Anne Bryan's accomplishments were many and varied.

She was a talented artist, majoring in painting at the Pennsylvania Academy of the Fine Arts. She spoke fluent Spanish. She volunteered with Habitat for Humanity and at the Philadelphia Museum of Art, and moonlighted as a vegetarian cook.

On Thursday, her family was reeling from her death. Ms. Bryan, 24, of Lower Merion, was killed Wednesday, June 5, while shopping at the Center City Salvation Army thrift store crushed when the building next door collapsed during demolition work.

"She was a gentle soul and very concerned with social justice," said her father, John W. "In family discussions, she was always very concerned with doing the right thing."

"She was passionate about women's rights and donated to women's causes," he said.

During the 2012 election, Ms. Bryan worked as an intern for the Obama campaign.

Her mother, City Treasurer Nancy E. Winkler, described her daughter as "joyful."

"She just loved to give to other people," Winkler said.

Ms. Bryan's grandmother Joanne Bryan recently had a hip replacement. Ms. Bryan had taken the older woman shopping last Friday, telling her "it was life-affirming to put on new clothes," Winkler said.

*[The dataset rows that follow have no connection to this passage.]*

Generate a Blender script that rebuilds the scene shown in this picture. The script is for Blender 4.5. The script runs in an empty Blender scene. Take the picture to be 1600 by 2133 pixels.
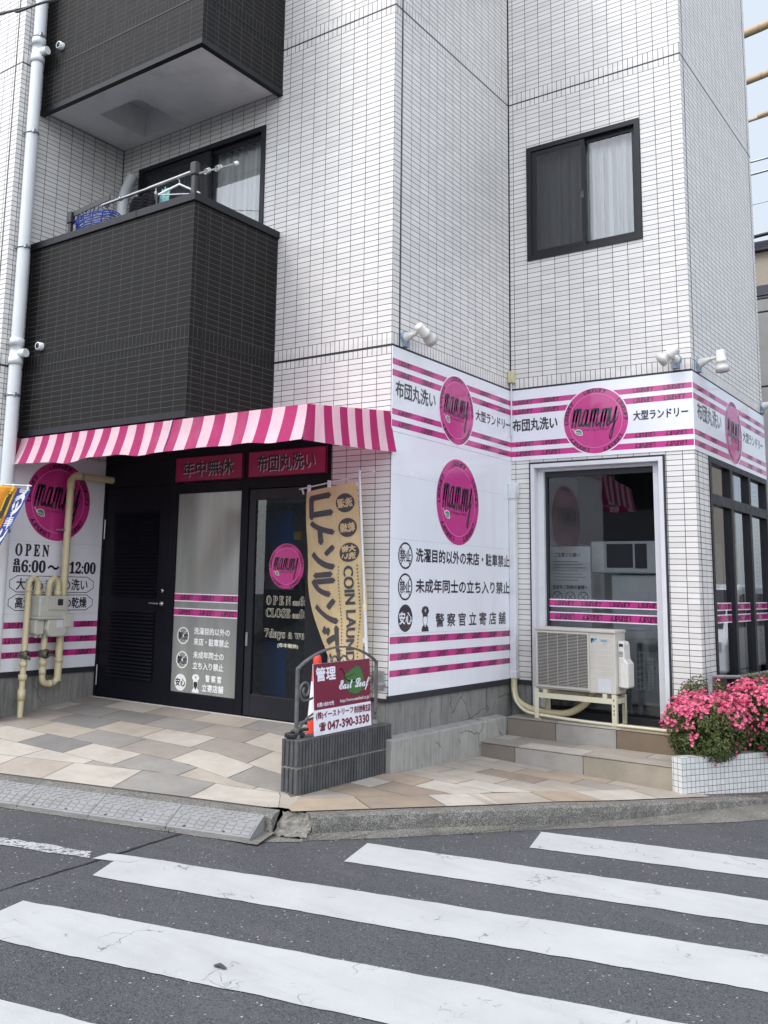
# Street-corner coin laundry under a tiled apartment building, rebuilt as real geometry.
# World: X along the entrance facade, Y into the block, Z up; metres.
import bpy, math, random
from mathutils import Vector, Matrix
random.seed(11)
sc = bpy.context.scene
COL = sc.collection
rad = math.radians

# ---------------------------------------------------------------- camera
def vec(*a): return Vector(a)
YAW, PITCH, ROLL, FPX, PPX, PPY = 0.65113443, 0.15110539, 0.02242203, 1966.378, 674.157, 915.993
_f = vec(-math.sin(YAW) * math.cos(PITCH), math.cos(YAW) * math.cos(PITCH), math.sin(PITCH))
_r0 = vec(math.cos(YAW), math.sin(YAW), 0)
_u0 = _r0.cross(_f)
_r = _r0 * math.cos(ROLL) + _u0 * math.sin(ROLL)
_u = -_r0 * math.sin(ROLL) + _u0 * math.cos(ROLL)
CAM = vec(4.257, -6.514, 1.59)
cd = bpy.data.cameras.new('camera')
cam = bpy.data.objects.new('camera', cd)
COL.objects.link(cam)
cam.matrix_world = Matrix(((_r.x, _u.x, -_f.x, CAM.x), (_r.y, _u.y, -_f.y, CAM.y), (_r.z, _u.z, -_f.z, CAM.z), (0, 0, 0, 1)))
cd.sensor_fit = 'HORIZONTAL'
cd.sensor_width = 36
cd.lens = FPX / 1600 * 36
cd.shift_x = (800 - PPX) / 1600
cd.shift_y = -(1066.5 - PPY) / 1600
cd.clip_start = .05
cd.clip_end = 600
sc.camera = cam

# ---------------------------------------------------------------- sky, sun, exposure
SUN_DIR = vec(-.36, -.62, .86).normalized()          # towards the sun: hazy, high, front left
world = bpy.data.worlds.new('World')
sc.world = world
world.use_nodes = True
wt = world.node_tree
bg = wt.nodes['Background']
sky = wt.nodes.new('ShaderNodeTexSky')
sky.sky_type = 'NISHITA'
sky.sun_disc = False
sky.sun_elevation = math.asin(SUN_DIR.z)
sky.sun_rotation = math.atan2(SUN_DIR.x, SUN_DIR.y)
sky.dust_density = 2.5
wtc = wt.nodes.new('ShaderNodeTexCoord')
wn = wt.nodes.new('ShaderNodeTexNoise'); wn.inputs['Scale'].default_value = 2.1; wn.inputs['Detail'].default_value = 6
wn.inputs['Roughness'].default_value = .55
wr = wt.nodes.new('ShaderNodeValToRGB')
wr.color_ramp.elements[0].position = .34; wr.color_ramp.elements[1].position = .6
wr.color_ramp.elements[0].color = (.22, .22, .22, 1)
wm = wt.nodes.new('ShaderNodeMixRGB')
wt.links.new(wtc.outputs['Generated'], wn.inputs['Vector'])
wt.links.new(wn.outputs['Fac'], wr.inputs[0])
wt.links.new(wr.outputs[0], wm.inputs[0])
wt.links.new(sky.outputs[0], wm.inputs[1])
# hazy sky: bright side turned off the sun to add fill on +X walls, paler blue away from it
wd = wt.nodes.new('ShaderNodeVectorMath'); wd.operation = 'DOT_PRODUCT'
wd.inputs[1].default_value = vec(.16, -.66, .72).normalized()
wt.links.new(wtc.outputs['Generated'], wd.inputs[0])
wg = wt.nodes.new('ShaderNodeMapRange'); wg.inputs[1].default_value = -.15; wg.inputs[2].default_value = .7
wg.inputs[3].default_value = .82; wg.inputs[4].default_value = 1.85
wb = wt.nodes.new('ShaderNodeMapRange'); wb.inputs[1].default_value = -.12; wb.inputs[2].default_value = .45
wt.links.new(wd.outputs['Value'], wb.inputs[0])
wc = wt.nodes.new('ShaderNodeMixRGB'); wc.inputs[1].default_value = (5.4, 6.0, 6.9, 1); wc.inputs[2].default_value = (8.6, 8.9, 9.5, 1)
wt.links.new(wb.outputs[0], wc.inputs[0]); wt.links.new(wc.outputs[0], wm.inputs[2])
wt.links.new(wd.outputs['Value'], wg.inputs[0])
wv = wt.nodes.new('ShaderNodeVectorMath'); wv.operation = 'SCALE'
wt.links.new(wm.outputs[0], wv.inputs[0]); wt.links.new(wg.outputs[0], wv.inputs['Scale'])
wt.links.new(wv.outputs[0], bg.inputs[0])
bg.inputs[1].default_value = .1
sl = bpy.data.lights.new('sun', 'SUN')
sl.energy = 1.0
sl.angle = rad(15)
sl.color = (1, .965, .92)
so = bpy.data.objects.new('sun', sl)
so.rotation_euler = SUN_DIR.to_track_quat('Z', 'Y').to_euler()
so.location = (-6, -12, 18)
COL.objects.link(so)
sc.view_settings.view_transform = 'Standard'
sc.view_settings.look = 'None'
sc.view_settings.exposure = 0.78
sc.view_settings.gamma = 1
sc.render.engine = 'CYCLES'
sc.cycles.use_denoising = True
sc.cycles.max_bounces = 8
sc.cycles.transparent_max_bounces = 16
sc.cycles.caustics_reflective = False
sc.cycles.caustics_refractive = False

# ---------------------------------------------------------------- main dimensions
H1, H2, FL = 3.60, 6.731, 3.131          # slab joints of the tiled facade, storey height
D2, D3, D4 = 2.227, 1.810, 2.75          # sign wall, window wall, side wall lengths
XL, PF = -3.60, -1.36                    # inner face and front of the left pier
ZB, ZS, ZD = 2.86, .712, .66             # banner bottom, sign bottom, plinth top
TOP = 9.86
def z_road(x, y): return -.03 * min(max(0, x), 5)
def z_walk(x, y): return max(-.1, .14 - .035 * max(x, 0) - .035 * max(0, y))
def z_apron(x, y):
    ky = -1.56 + (x - .1) * .246
    t = min(max(y / ky, 0), 1.25)
    w = min(max((x + 1.1) / 1.0, 0), 1); w = w * w * (3 - 2 * w)
    return .135 + .265 * (max(0, 1 - t) ** (1 + 1.1 * w)) - .02 * max(0, t - 1)

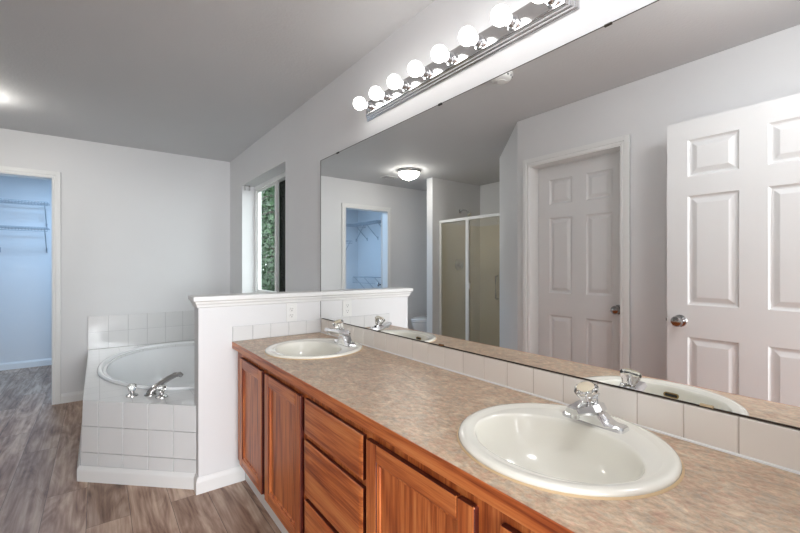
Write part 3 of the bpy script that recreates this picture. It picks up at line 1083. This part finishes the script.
cols_ = [0, 0.102, 0.262, 0.424, 0.582, LA]
rows_ = [0.0, 0.161, 0.315, ZT + 0.001]
g = 0.0016
for i in range(len(cols_) - 1):
    for j in range(3):
        s0, s1 = cols_[i] + (g if i else 0), cols_[i + 1] - g
        z0, z1 = rows_[j] + g, rows_[j + 1] - (g if j < 2 else 0)
        if s1 - s0 < 0.01: continue
        F = lambda s, z, d: apt(s, z, d)
        b.rings([[F(s0, z0, -.012), F(s1, z0, -.012), F(s1, z1, -.012), F(s0, z1, -.012)], [F(s0, z0, -.0015), F(s1, z0, -.0015), F(s1, z1, -.0015), F(s0, z1, -.0015)],
                 [F(s0 + .0015, z0 + .0015, 0), F(s1 - .0015, z0 + .0015, 0), F(s1 - .0015, z1 - .0015, 0), F(s0 + .0015, z1 - .0015, 0)]], True, True)
b.build('apron_tiles', M['tile'], dk)
tl = thing('tub_tile_splash', (-0.6, YB, ZT), 'two rows of white tiles on the back wall behind the tub', 'backsplash')
b = MB()
tiles(b, (-1.278, YB - 0.0085, ZT + 0.001), (1, 0), [0.157] + [0.160] * 6 + [0.155], [0.160, 0.155], 0.008)
b.build('tile_rows', M['tile'], tl)
b = MB(); b.box(-1.277, -0.007, YB - 0.0065, YB - 0.0004, ZT + 0.0005, ZT + 0.315)
b.build('grout_bed', M['grout'], tl)
tl = thing('tub_tile_splash', (0, 3.7, ZT), 'two rows of white tiles below the window beside the tub', 'backsplash')
b = MB()
tiles(b, (-0.0005, YH2 + 0.002, ZT + 0.001), (0, 1), [0.16] * 13 + [0.15], [0.160, 0.155], 0.008)
b.build('tile_rows', M['tile'], tl)
b = MB(); b.box(-0.0065, -0.0004, YH2 + 0.002, YB - 0.01, ZT + 0.0005, ZT + 0.315)
b.build('grout_bed', M['grout'], tl)
tb = thing('bathtub', (tubc[0], tubc[1], 0.05), 'white oval bathtub set into the tiled deck', 'bathtub')
b = MB()
R = []
for a, bb, z in ((.55, .87, -.002), (.588, .905, .0015), (.592, .909, .007), (.590, .907, .014), (.584, .901, .019), (.575, .892, .0205), (.564, .881, .018), (.556, .873, .010), (.550, .866, -.01), (.532, .846, -.06), (.495, .80, -.16), (.465, .755, -.27), (.42, .70, -.33), (.34, .60, -.36), (.15, .3, -.372), (.01, .02, -.374)):
    R.append(tub_ring(a, bb, ZT + z))
b.rings(R, False, True)
b.build('basin', M['tub'], tb, smooth=True, angle=60)

# tub filler
ZD = ZT
def ptub(s, d): return (TX + u.x * s - nrm.x * d, 3.013 + u.y * s - nrm.y * d)
fb = ptub(0.315, 0.150)
tf = thing('tub_faucet', (fb[0], fb[1], ZD), 'chrome roman tub faucet with two clear knobs on the tub deck', 'faucet')
b = MB()
iu = (-nrm.x, -nrm.y)
path = []
for s, z in ((0.0, 0.0), (0.004, 0.016), (0.025, 0.034), (0.06, 0.056), (0.10, 0.075), (0.14, 0.087), (0.165, 0.086), (0.176, 0.074)):
    path.append((fb[0] + iu[0] * s + 0.45 * u.x * s, fb[1] + iu[1] * s + 0.45 * u.y * s, ZD + z))
b.tube(path, [.027, .024, .021, .019, .0175, .0165, .016, .014], 16)
b.lathe([(.034, 0), (.034, .004), (.028, .010)], (fb[0], fb[1], ZD), seg=28)
b.build('spout', M['nickel'], tf, smooth=True)
for s in (-0.098, 0.100):
    hx, hy = fb[0] + u.x * s - iu[0] * 0.03, fb[1] + u.y * s - iu[1] * 0.03
    b = MB(); b.lathe([(.033, 0), (.032, .005), (.020, .012), (.013, .016), (.012, .030)], (hx, hy, ZD), seg=28)
    v = b.build('valve_base', M['nickel'], tf, smooth=True)
    b = MB(); b.lathe([(.013, .029), (.018, .033), (.025, .045), (.027, .056), (.024, .066), (.015, .071)], (hx, hy, ZD), seg=10)
    b.build('knob', M['acrylic'], v)

# ------------------------------------------------------------------ ceiling lamp, smoke alarm, vent
cl = thing('ceiling_light', (-1.91, 3.90, CE), 'flush round ceiling light with alabaster glass bowl near the closet', 'light')
cx, cy = -1.91, 3.90
b = MB(); b.lathe([(.148, -.0005), (.150, -.010), (.145, -.022), (.135, -.030), (.128, -.034)], (cx, cy, CE), seg=40)
b.build('canopy', M['nickel'], cl, smooth=True)
b = MB(); b.lathe([(.128, -.032), (.126, -.045), (.112, -.072), (.085, -.095), (.05, -.108), (.012, -.113)], (cx, cy, CE), seg=40)
b.build('glass_bowl', M['dome'], cl, smooth=True)
b = MB(); b.lathe([(.010, -.112), (.012, -.118), (.006, -.124), (.008, -.132), (.003, -.138)], (cx, cy, CE), seg=16)
b.build('finial', M['nickel'], cl, smooth=True)
sd = thing('smoke_alarm', (-0.834, 1.61, CE), 'round white smoke alarm on the ceiling above the vanity', 'alarm')
b = MB(); b.lathe([(.072, -.0005), (.072, -.012), (.066, -.016), (.063, -.030), (.055, -.038), (.030, -.042), (.028, -.046), (.010, -.047)], (-0.834, 1.61, CE), seg=36)
b.build('housing', M['plastic'], sd, smooth=True)
b = MB()
for k in range(14):
    a = 2 * PI * k / 14
    b.box(-0.834 + .0625 * math.cos(a) - .004, -0.834 + .0625 * math.cos(a) + .004, 1.61 + .0625 * math.sin(a) - .004, 1.61 + .0625 * math.sin(a) + .004, CE - .028, CE - .019)
b.build('vent_slots', M['slot'], sd)
cv = thing('ceiling_vent', (-1.94, 4.35, CE), 'flat metal air vent on the ceiling beyond the round light', 'vent')
b = MB()
b.box(-2.05, -1.83, 4.28, 4.42, CE - 0.006, CE - 0.0005, 0.002)
b.build('vent_frame', M['trim'], cv)
b = MB()
for k in range(6): b.box(-2.035, -1.845, 4.292 + k * 0.02, 4.304 + k * 0.02, CE - 0.0085, CE - 0.006)
b.build('louvers', M['nickel'], cv)

# ------------------------------------------------------------------ closet shelves
def wire_shelf(name, p0, p1, depth_dir, depth, z, label, lip=0.045):
    """wire shelf from p0 to p1 (2D) with its back on that line"""
    t = thing(name, (p0[0], p0[1], z), label, 'shelf')
    P0, P1, D = Vector(p0), Vector(p1), Vector(depth_dir)
    Ld = (P1 - P0).length; U = (P1 - P0) / Ld
    b = MB(); r = 0.0042
    def rod(a, c, rr=r): b.tube([a, c], rr, 6)
    q = lambda s, d, zz: (P0.x + U.x * s + D.x * d, P0.y + U.y * s + D.y * d, zz)
    for d in (0.01, depth * 0.5, depth): rod(q(0, d, z), q(Ld, d, z))
    rod(q(0, depth, z - lip), q(Ld, depth, z - lip))
    b.build('shelf_rails', M['wire'], t)
    b = MB()
    n = int(Ld / 0.028)
    for k in range(n + 1):
        s = Ld * k / n
        b.tube([q(s, 0.01, z + .003), q(s, depth, z + .003), q(s, depth + .001, z - lip)], 0.0018, 4)
    b.build('cross_wires', M['wire'], t)
    for s in (0.03, Ld * 0.5, Ld - 0.03):
        b = MB(); b.tube([q(s, depth - 0.02, z - .004), q(s, 0.012, z - 0.27)], 0.005, 6)
        b.box(q(s, 0.004, 0)[0] - .008, q(s, 0.004, 0)[0] + .008, q(s, 0.004, 0)[1] - .003, q(s, 0.004, 0)[1] + .003, z - .30, z - .24)
        b.build('brace', M['wire'], t)
    return t
wire_shelf('wire_shelf', (-1.69, YC), (-2.89, YC), (0, -1), 0.30, 2.035, 'wire shelf high on the closet back wall, upper of two')
wire_shelf('wire_shelf', (-1.69, YC), (-2.60, YC), (0, -1), 0.30, 1.725, 'wire shelf on the closet back wall, lower of two')
wire_shelf('wire_shelf', (-2.9, YC - 0.32), (-2.9, YB + 0.85), (1, 0), 0.30, 2.035, 'wire shelf along the closet side wall seen in the mirror')
wire_shelf('wire_rack', (-2.9, YC - 0.32), (-2.9, YB + 0.9), (1, 0), 0.30, 1.06, 'low wire rack along the closet side wall seen in the mirror', 0.10)
ar = bpy.data.lights.new('closet_lamp', 'AREA')  # added unseen blue light, stands in for cool daylight in the closet
ar.shape = 'DISK'; ar.size = 0.35; ar.energy = CLOSET; ar.color = (0.42, 0.68, 1.0)
lo = bpy.data.objects.new('closet_lamp', ar); lo.location = (-1.6, 5.7, CE - 0.06); COL.objects.link(lo)

# ------------------------------------------------------------------ shower
XS = -2.5
struct_pan = MB(); struct_pan.box(-3.288, XS + 0.05, 2.87, 4.018, 0.0, 0.05, 0.004)
struct_pan.box(XS - 0.05, XS + 0.05, 2.87, 4.018, 0.05, 0.11, 0.008)
tag(struct_pan.build('shower_pan', M['tub'], None, (-2.85, 3.4, 0)), 'white shower floor pan with raised curb', 'shower pan')
sw = MB()
sw.box(-3.288, -3.28, 2.875, 4.012, 0.05, 1.84); sw.box(-3.28, XS - 0.04, 4.011, 4.019, 0.05, 1.84); sw.box(-3.28, XS - 0.04, 2.869, 2.877, 0.05, 1.84)
tag(sw.build('shower_surround', M['surround'], None, (-2.85, 3.4, 0.05)), 'beige shower wall surround behind the glass', 'shower surround')
se = thing('shower_door', (XS, 3.44, 0.11), 'white framed shower enclosure with two obscure glass panels', 'shower door')
b = MB()
z1 = 1.872
b.box(XS - 0.018, XS + 0.018, 2.871, 4.018, z1 - 0.035, z1, 0.003)
b.box(XS - 0.015, XS + 0.015, 3.99, 4.018, 0.11, z1 - 0.035, 0.003); b.box(XS - 0.015, XS + 0.015, 2.871, 2.895, 0.11, z1 - 0.035, 0.003)
b.box(XS - 0.015, XS + 0.015, 2.895, 3.99, 0.11, 0.135, 0.003)
b.box(XS - 0.016, XS + 0.016, 3.488, 3.538, 0.135, z1 - 0.035, 0.003)
b.build('frame', M['trim'], se)
for y0, y1 in ((3.538, 3.99), (2.895, 3.488)):
    b = MB(); b.box(XS - 0.003, XS + 0.003, y0, y1, 0.135, z1 - 0.035)
    b.build('glass_panel', M['shower_glass'], se)
b = MB(); b.box(XS + 0.016, XS + 0.04, 3.452, 3.484, 0.97, 1.05, 0.004)
b.build('handle', M['trim'], se)
sh = thing('overhead_shower', (-2.88, 4.02, 2.0), 'chrome shower head on the wall above the glass enclosure', 'shower head')
b = MB(); b.tube([(-2.88, 4.018, 2.03), (-2.88, 3.96, 2.045), (-2.88, 3.90, 2.03), (-2.88, 3.87, 2.00)], 0.010, 10)
b.lathe([(.028, 0), (.024, .006), (.012, .01)], (-2.88, 4.019, 2.03), (0, -1, 0), 20)
b.build('arm', M['chrome'], sh, smooth=True)
b = MB(); b.lathe([(.012, 0), (.018, .02), (.032, .045), (.030, .05)], (-2.88, 3.875, 2.01), (0, -0.6, -0.8), 24)
b.build('spray_head', M['chrome'], sh, smooth=True)
sv = thing('shower_valve', (-2.85, 4.01, 1.28), 'round metal shower valve on the surround behind the glass', 'valve')
b = MB(); b.lathe([(.085, 0), (.082, .006), (.03, .012), (.026, .04), (.022, .06)], (-2.85, 4.010, 1.28), (0, -1, 0), 32)
b.build('escutcheon', M['nickel'], sv, smooth=True)
b = MB(); b.tube([(-2.85, 3.952, 1.28), (-2.80, 3.94, 1.235)], 0.009, 10)
b.build('lever', M['nickel'], sv, smooth=True)
gb = thing('grab_bar', (-3.28, 3.68, 0.8), 'slim grab bar on the shower back wall behind the glass', 'grab bar')
b = MB(); b.tube([(-3.279, 3.68, 1.12), (-3.23, 3.68, 1.12), (-3.23, 3.68, 0.80), (-3.279, 3.68, 0.80)], 0.013, 10)
b.build('bar', M['nickel'], gb, smooth=True)

# ------------------------------------------------------------------ toilet
ty = 4.47
to = thing('toilet', (-2.8, ty, 0), 'white toilet in the corner beyond the shower partition', 'toilet')
def egg(cx, a_f, a_b, w, z, n=40):
    out = []
    for i in range(n):
        t = 2 * PI * i / n
        c, s_ = math.cos(t), math.sin(t)
        out.append((cx + (a_f if c > 0 else a_b) * c, ty + w * s_, z))
    return out
b = MB()
bx = -2.72
b.rings([egg(bx, .20, .22, .11, 0.0), egg(bx, .19, .22, .10, .03), egg(bx, .20, .20, .10, .14), egg(bx, .25, .20, .13, .25), egg(bx, .30, .22, .165, .36), egg(bx, .325, .23, .182, .43), egg(bx, .325, .23, .182, .455), egg(bx, .25, .16, .12, .455), egg(bx, .20, .12, .09, .36), egg(bx, .08, .05, .04, .26)], True, True)
b.build('bowl', M['tub'], to, smooth=True)
b = MB()
b.rings([egg(bx, .325, .225, .184, .457), egg(bx, .335, .23, .190, .463), egg(bx, .335, .23, .190, .476), egg(bx, .325, .225, .184, .482)], True, True)
b.rings([egg(bx, .325, .225, .184, .484), egg(bx, .335, .23, .190, .489), egg(bx, .33, .228, .187, .500), egg(bx, .29, .20, .16, .506)], True, True)
b.build('seat_lid', M['tub'], to, smooth=True)
b = MB(); b.box(-3.15, -2.955, ty - .22, ty + .22, .44, .80, .02); b.box(-3.16, -2.945, ty - .23, ty + .23, .80, .83, .01)
b.build('tank', M['tub'], to)

# the far side of the room is set back a little further than it was drawn
for o in bpy.data.objects:
    if o.parent is None and o.name.split('.')[0] in ('wall_shower', 'wall_partition', 'shower_pan', 'shower_surround', 'shower_door', 'overhead_shower', 'shower_valve', 'grab_bar', 'toilet'):
        o.location.x -= 0.044
for o in bpy.data.objects:
    if '_base' in o: del o['_base']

Ms. Bryan attended Scripps College in California from 2008 to 2011. During that time, she completed a home stay in a rural village in Ecuador.

Her father said that with her decision to move back to Philadelphia to attend art school, "she had finally found her place."

A camper and hiker, she had just spent Memorial Day weekend in the Shenandoah Mountains with her older brother, Chris, and learned to light a fire by rubbing sticks together, her father said.

In addition to her mother, father, brother, and grandmother, she is survived by aunts, uncles, and cousins.

The family is planning a memorial at the Pennsylvania Academy of the Fine Arts with a date to be determined.

John Bryan said the family wants to cast in bronze a sculpture that his daughter made in art school, "now that she's not going to be making any more."